Consider this: In April 1778, J.S. Bach’s fourth son, Johann Christoph Friedrich Bach, traveled along with his own son Wilhelm to London, where he met up with his brother, Johann Christian Bach. Two years later, in 1780, J.C.F. Bach composed his own cantata “Wachet auf” as a tribute to his father, further developing its theme. We can only speculate that when he met his brother in London two years earlier, his plans to compose it were already ripening, and that it formed part of their discussions.
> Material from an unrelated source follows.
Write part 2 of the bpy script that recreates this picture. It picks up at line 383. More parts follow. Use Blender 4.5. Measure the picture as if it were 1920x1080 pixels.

Now pursue the trail further: Five months later, in August 1778, Johann Christian Bach traveled to France, where he met 22-year-old Mozart at the estate of Louis, Maréchal de Noailles. (France had recognized the new American republic in April 1778; de Noailles was a backer of the American war against the British Empire, and his granddaughter’s husband had joined with Lafayette in George Washington’s army.) J.C. Bach, then 42, was a long-time mentor and friend of Mozart, having first met him in 1764 when Mozart’s father took the eight-year-old prodigy to London. Much later, Mozart’s sister Nannerl recollected that

“Herr Johann Christian Bach, music master of the queen, took Wolfgang between his knees. He would play a few measures; then Wolfgang would continue. In this manner they played entire sonatas. Unless you saw it with your own eyes, you would swear that just one person was playing.”

Could J.C. Bach have suggested the “Wachet auf” theme that his brother was working on, to his younger friend? Perhaps, perhaps not, but the facts alone already give an idea of the rich interpenetration of ideas among Europe’s greatest musical minds. The Vesperae solennes, far from being a “solemn” work which its title might suggest, is bubbling with optimism and kernels of ideas which he developed in his later works, especially his operas. In fact, these little idea-lets fly by so quickly, that one scarcely has time to take one in, before yet another cascades in.

In part, this lack of time to develop ideas was an evil from which Mozart was already plotting to escape, namely from the Bishop of Salzburg’s strict edict that no work of sacred music last longer than 30 minutes! Fortunately, we today do not have to adhere to the Bishop’s arbitrary rule, and so we shall take a bit longer than that, in the hope that you may manage to take in as many snatches as possible of these great ideas.